Green Business: IKEA Adds “Restore” to Sustainability Goals

Reduce, reuse, recycle.

Good start. But we need a few more letters.

On the front end, I propose, let’s add an R for “Refuse.”

The world’s climate change challenges aren’t going to be solved by doing better while we still take and make too much. Speaking as a First World citizen, at the heart of it, we have to use less. Of everything.

With that out of the way, let’s look at the back end. After the R for Recycle, let’s make room for Rot.

As in, whatever you can’t recycle, please send to compost. (Feel free to quibble to be had that composting is already rolled in to Recycling, but I feel it bears special attention.)

Which brings us to the most important R of all: Restore.

There’s a compelling case to made going past doing less harm, or slowing the rate of harm, or ceasing the harmful activities entirely.

If the next generation is going to have a world that they can thrive in, or any world at all the ways things are going, we have some cleaning up to do.

The next active step is to heal, to fix, and Restore our natural world, ecosystems and communities to sustainable, balanced health.

I’m starting to see examples of  this in the business world with Sustainability commitments that explicitly address Restoration.

As an example, IKEA just issued new 2020 Sustainability targets to increase the availability of clean water where it operates.


IKEA to become ‘water positive’ by 2020
IKEA Group has revealed its new sustainability strategy which includes measures to balance its water footprint and contribute to the increased availability of clean water in the communities where it operates.

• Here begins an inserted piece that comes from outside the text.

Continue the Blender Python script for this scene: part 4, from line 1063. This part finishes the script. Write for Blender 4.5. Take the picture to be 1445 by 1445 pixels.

A Restore mindset is about leaving the world a better place, which is exactly how American poet Ralph Waldo Emerson defined success:

“To laugh often and much; to win the respect of intelligent people and the affection of leave the world a better place…to know even one life has breathed easier because you have lived. This is to have succeeded.”

Refuse, Reduce, Reuse, Recycle, Rot, Restore.

I’ll be on the lookout for more Restore examples like this one from IKEA.